Quote the data exactly, first line to the line containing "random.seed(7)", with no pictures.

***

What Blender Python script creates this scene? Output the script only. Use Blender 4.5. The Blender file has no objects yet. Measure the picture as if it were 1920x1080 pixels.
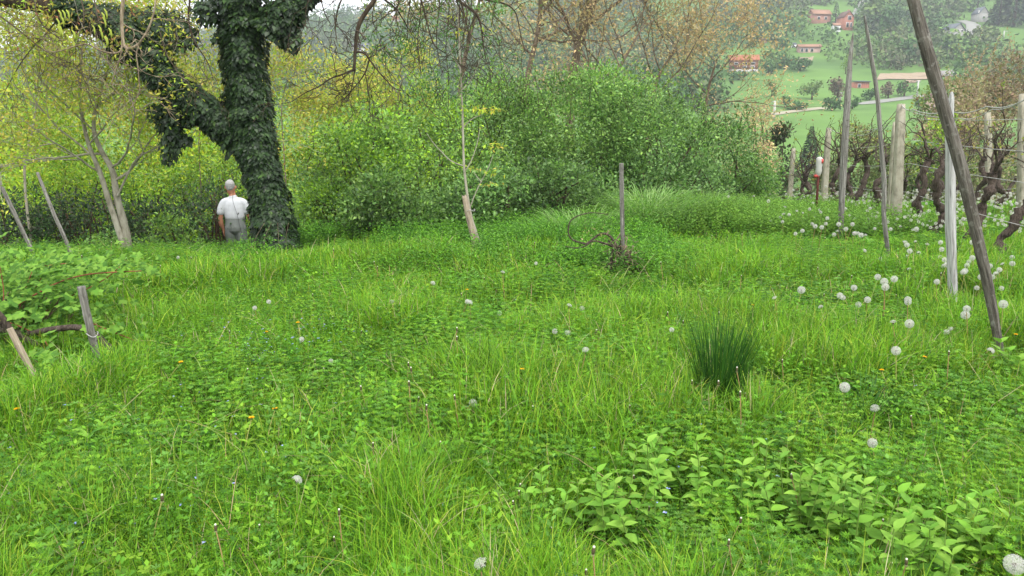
import bpy, math, random
import numpy as np
from mathutils import Vector, Matrix

SC = bpy.context.scene
COL = SC.collection
R = math.radians
rng = np.random.default_rng(7)
random.seed(7)

# ------------------------------------------------------------------ camera
PITCH = R(12.2)
EYE = np.array([0.0, 0.0, 1.6])
FPX = 1386.0
cam_d = bpy.data.cameras.new("camera")
cam = bpy.data.objects.new("camera", cam_d)
COL.objects.link(cam)
cam.location = EYE
cam.rotation_euler = (R(90) - PITCH, 0, 0)
cam_d.sensor_width = 36
cam_d.lens = 36 * FPX / 1920
cam_d.clip_start = 0.05
cam_d.clip_end = 5000
SC.camera = cam

# ------------------------------------------------------------------ sky and light (bright overcast)
SUN_EL, SUN_AZ = R(58), R(150)
world = bpy.data.worlds.new("World")
SC.world = world
world.use_nodes = True
wt = world.node_tree
wt.nodes.clear()
wo = wt.nodes.new('ShaderNodeOutputWorld')
wb = wt.nodes.new('ShaderNodeBackground')
sky = wt.nodes.new('ShaderNodeTexSky')
sky.sky_type = 'NISHITA'
sky.sun_disc = False
sky.sun_elevation = SUN_EL
sky.sun_rotation = SUN_AZ
sky.air_density = 1.0
sky.dust_density = 3.0
cl = wt.nodes.new('ShaderNodeMixRGB')          # cloud cover: most of the blue is hidden by pale cloud
tc = wt.nodes.new('ShaderNodeTexCoord')
mp = wt.nodes.new('ShaderNodeMapping'); mp.inputs['Scale'].default_value = (1, 1, 2.5)
nz = wt.nodes.new('ShaderNodeTexNoise'); nz.inputs['Scale'].default_value = 3.2; nz.inputs['Detail'].default_value = 6
cr = wt.nodes.new('ShaderNodeValToRGB')
cr.color_ramp.elements[0].position = .30; cr.color_ramp.elements[0].color = (9.6, 9.9, 10.4, 1)
cr.color_ramp.elements[1].position = .70; cr.color_ramp.elements[1].color = (12.0, 12.2, 12.4, 1)
cl.inputs[0].default_value = 0.88
wt.links.new(tc.outputs['Generated'], mp.inputs[0]); wt.links.new(mp.outputs[0], nz.inputs['Vector'])
wt.links.new(nz.outputs['Fac'], cr.inputs[0])
wt.links.new(sky.outputs[0], cl.inputs[1]); wt.links.new(cr.outputs[0], cl.inputs[2])
wt.links.new(cl.outputs[0], wb.inputs[0])
wb.inputs[1].default_value = 0.088
wt.links.new(wb.outputs[0], wo.inputs[0])

sl = bpy.data.lights.new("sun", 'SUN')
sun = bpy.data.objects.new("sun", sl)
COL.objects.link(sun)
sl.energy = 1.5
sl.angle = R(25)
sl.color = (1.0, 0.97, 0.92)
# light comes from behind-right of the camera, high
sun.rotation_euler = Vector((-math.sin(SUN_AZ) * math.cos(SUN_EL), -math.cos(SUN_AZ) * math.cos(SUN_EL), -math.sin(SUN_EL))).to_track_quat('-Z', 'Y').to_euler()
SC.view_settings.view_transform = 'Standard'
SC.view_settings.look = 'None'
SC.view_settings.exposure = 1.16
SC.view_settings.gamma = 1
SC.render.engine = 'CYCLES'
try:
    SC.cycles.volume_bounces = 0
    SC.cycles.transparent_max_bounces = 12
except Exception:
    pass

# ------------------------------------------------------------------ pixel -> place
SP, CP = math.sin(PITCH), math.cos(PITCH)
def ray(px, py):
    a = (px - 960) / FPX; b = (540 - py) / FPX
    return np.array([a, CP + b * SP, -SP + b * CP])
def at(px, py, Y):
    d = ray(px, py)
    return EYE + d * (Y / d[1])
def pix(P):
    P = np.asarray(P, float) - EYE
    f = P[..., 1] * CP - P[..., 2] * SP
    u = P[..., 1] * SP + P[..., 2] * CP
    return 960 + FPX * P[..., 0] / f, 540 - FPX * u / f

# ------------------------------------------------------------------ noise
def _hash(ix, iy, seed):
    h = (ix.astype(np.int64) * 374761393 + iy.astype(np.int64) * 668265263 + seed * 1442695041) & 0xffffffff
    h = ((h ^ (h >> 13)) * 1274126177) & 0xffffffff
    return ((h ^ (h >> 16)) & 0xffff) / 65535.0
def vnoise(x, y, seed=0):
    x = np.asarray(x, float); y = np.asarray(y, float)
    ix = np.floor(x); iy = np.floor(y); fx = x - ix; fy = y - iy
    fx = fx * fx * (3 - 2 * fx); fy = fy * fy * (3 - 2 * fy)
    a = _hash(ix, iy, seed); b = _hash(ix + 1, iy, seed); c = _hash(ix, iy + 1, seed); d = _hash(ix + 1, iy + 1, seed)
    return (a * (1 - fx) + b * fx) * (1 - fy) + (c * (1 - fx) + d * fx) * fy
def fbm(x, y, seed=0, o=3):
    s = 0; a = .5; t = 0
    for k in range(o):
        s = s + a * vnoise(np.asarray(x) * 2 ** k, np.asarray(y) * 2 ** k, seed + k * 17); t += a; a *= .5
    return s / t

# ------------------------------------------------------------------ terrain height
_rpx = [-200, 50, 350, 600, 800, 900, 1000, 1400, 2100]
_rpy = [125, 104, 68, 34, 26, 8, -30, -110, -150]
_u, _e = [], []
for a_, b_ in zip(_rpx, _rpy):
    d_ = ray(a_, b_); _u.append(d_[0] / d_[1]); _e.append(math.degrees(math.atan2(d_[2], d_[1])))
_fy = [40, 60, 80, 110, 130, 180, 240, 290, 350, 430, 520]
_fe = [-9, -5.5, -3.5, -.6, .25, 1.45, 3.6, 4.9, 6.7, 8.6, 10.6]
def H(x, y):
    x = np.asarray(x, float); y = np.asarray(y, float)
    d0 = np.interp(x, [-8, -3.5, -1, 1.2, 5, 9], [10.0, 10.2, 10.9, 12.2, 14.0, 14.0])
    S = np.interp(x, [-5, 0, 5], [.45, .35, .20]); s = np.interp(x, [-5, 0, 5], [.5, 1, 3])
    t = np.maximum(y - d0, 0)
    near = -np.minimum(S * (np.sqrt(t * t + s * s) - s), S * 3.6 + .10 * t)
    near = near + (fbm(x * .9, y * .9, 5) - .5) * .16 * np.clip(1 - (y - 20) / 20, 0, 1)
    near = near + .22 * np.exp(-((x - 2.4) / 1.5) ** 2 - ((y - 11.9) / 1.1) ** 2)
    near = near - .10 * np.clip(-x - 2.6, 0, 1) * np.clip(y - 8.6, 0, 1)
    near = near - .22 * np.clip((-x - 2.6) / 2, 0, 1) * np.clip(1 - np.abs(y - 5.2) / 2.5, 0, 1)
    ys = np.maximum(y, 30)
    u = x / ys
    em = np.interp(u, _u, _e)
    e = np.interp(ys, _fy, _fe)
    e = np.where(e > 0, e * em / 10.6, e)
    far = 1.6 + ys * np.tan(np.radians(e))
    beyond = np.maximum(ys - 520, 0)
    far = np.where(ys > 520, 1.6 + 520 * np.tan(np.radians(e)) - .25 * beyond, far)
    far = far + (fbm(x * .02, y * .02, 9) - .5) * np.clip((y - 90) / 200, 0, 1) * 6 * (ys < 505)
    k = np.clip((y - 42) / 36, 0, 1); k = k * k * (3 - 2 * k)
    return near * (1 - k) + far * k
def ground(px, py, ymin=1.0, ymax=700, h=0.0):
    d = ray(px, py)
    Y = ymin * (1.006 ** np.arange(0, int(math.log(ymax / ymin) / math.log(1.006))))
    P = EYE[None] + d[None] * (Y / d[1])[:, None]
    below = P[:, 2] < H(P[:, 0], P[:, 1]) + h
    i = int(np.argmax(below)) if below.any() else len(Y) - 1
    p = P[i].copy(); p[2] = float(H(p[0], p[1]))
    return p

# ------------------------------------------------------------------ mesh collecting
class MB:
    def __init__(s): s.V = []; s.F = []; s.C = []; s.n = 0; s.smooth = False
    def add(s, V, F, col=None):
        V = np.asarray(V, float).reshape(-1, 3)
        if isinstance(F, np.ndarray): F = [F]
        for f in F:
            if len(f): s.F.append(np.asarray(f, np.int64) + s.n)
        s.V.append(V)
        if col is None: col = (1, 1, 1)
        c = np.asarray(col, float)
        if c.ndim == 1: c = np.broadcast_to(c, (len(V), 3))
        s.C.append(c); s.n += len(V)
    def build(s, name, mat, parent=None, loc=None):
        me = bpy.data.meshes.new(name)
        o = bpy.data.objects.new(name, me); COL.objects.link(o)
        if parent is not None:
            o.parent = parent; off = np.array(parent.get('_loc', parent.location))
            if parent.get('_off') is not None: off = np.array(parent['_off'])
        elif loc is not None:
            off = np.asarray(loc, float); o.location = off
        else: off = np.zeros(3)
        if s.V:
            V = np.concatenate(s.V) - off
            C = np.concatenate(s.C)
            starts = []; tot = []; li = []
            p = 0
            for f in s.F:
                k = f.shape[1]; m = f.shape[0]
                starts.append(p + np.arange(m) * k); tot.append(np.full(m, k)); li.append(f.ravel()); p += m * k
            li = np.concatenate(li); starts = np.concatenate(starts)
            me.vertices.add(len(V)); me.vertices.foreach_set('co', V.astype(np.float32).ravel())
            me.loops.add(len(li)); me.loops.foreach_set('vertex_index', li.astype(np.int32))
            me.polygons.add(len(starts)); me.polygons.foreach_set('loop_start', starts.astype(np.int32))
            if s.smooth: me.polygons.foreach_set('use_smooth', np.ones(len(starts), bool))
            ca = me.color_attributes.new('tint', 'FLOAT_COLOR', 'POINT')
            ca.data.foreach_set('color', np.concatenate([C, np.ones((len(C), 1))], 1).astype(np.float32).ravel())
            me.update(calc_edges=True)
        if mat: me.materials.append(mat)
        if parent is not None: o['_off'] = [float(v) for v in off]
        return o

def thing(name, label, cat, loc=(0, 0, 0), group=None):
    o = bpy.data.objects.new(name, None); COL.objects.link(o)
    o.location = [float(v) for v in loc]; o.empty_display_size = .1
    o['_loc'] = [float(v) for v in loc]
    o['label'] = label; o['category'] = cat
    if group: o['group'] = group
    return o
def tag(o, label, cat, group=None, kind=None):
    o['label'] = label; o['category'] = cat
    if group: o['group'] = group
    if kind: o['kind'] = kind
    return o
def struct(o, label=None):
    o['kind'] = 'structure'
    if label: o['label'] = label
    return o

def norm(v):
    v = np.asarray(v, float)
    return v / np.maximum(np.linalg.norm(v, axis=-1, keepdims=True), 1e-9)

def tube(mb, pts, rad, sides=6, col=None, cap=True, wob=0, ell=None):
    pts = np.asarray(pts, float); m = len(pts)
    rad = np.asarray(rad, float)
    if rad.ndim == 0: rad = np.full(m, float(rad))
    if len(rad) != m: rad = np.interp(np.linspace(0, 1, m), np.linspace(0, 1, len(rad)), rad)
    T = np.gradient(pts, axis=0); T = norm(T)
    ax = np.zeros(3); ax[int(np.argmin(np.abs(T.mean(0))))] = 1
    A = norm(np.cross(T, ax)); B = np.cross(T, A)
    th = np.arange(sides) / sides * 2 * math.pi
    rr = rad[:, None] * np.ones(sides)[None]
    if wob: rr = rr * (1 + wob * (rng.random((m, sides)) - .5) * 2)
    V = pts[:, None] + rr[..., None] * (np.cos(th)[None, :, None] * A[:, None] + np.sin(th)[None, :, None] * B[:, None])
    i = np.arange(m - 1)[:, None] * sides; j = np.arange(sides)[None]; jn = (j + 1) % sides
    F = np.stack([i + j, i + jn, i + sides + jn, i + sides + j], -1).reshape(-1, 4)
    Fs = [F]
    if cap:
        Fs.append(np.arange(sides)[::-1].reshape(1, -1)); Fs.append((np.arange(sides) + (m - 1) * sides).reshape(1, -1))
    mb.add(V.reshape(-1, 3), Fs, col)

def box(mb, c, s, rot=0, col=None):
    c = np.asarray(c, float); s = np.asarray(s, float) / 2
    v = np.array([[x, y, z] for z in (-1, 1) for x, y in ((-1, -1), (1, -1), (1, 1), (-1, 1))]) * s
    cs, sn = math.cos(rot), math.sin(rot)
    v = np.stack([v[:, 0] * cs - v[:, 1] * sn, v[:, 0] * sn + v[:, 1] * cs, v[:, 2]], 1) + c
    mb.add(v, np.array([[3, 2, 1, 0], [4, 5, 6, 7], [0, 1, 5, 4], [1, 2, 6, 5], [2, 3, 7, 6], [3, 0, 4, 7]]), col)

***

• WORKED SOLUTION:
What Blender Python script creates this scene? Output the script only. Use Blender 4.5. The Blender file has no objects yet. Measure the picture as if it were 1920x1080 pixels.
import bpy, math, random
import numpy as np
from mathutils import Vector, Matrix

SC = bpy.context.scene
COL = SC.collection
R = math.radians
rng = np.random.default_rng(7)
random.seed(7)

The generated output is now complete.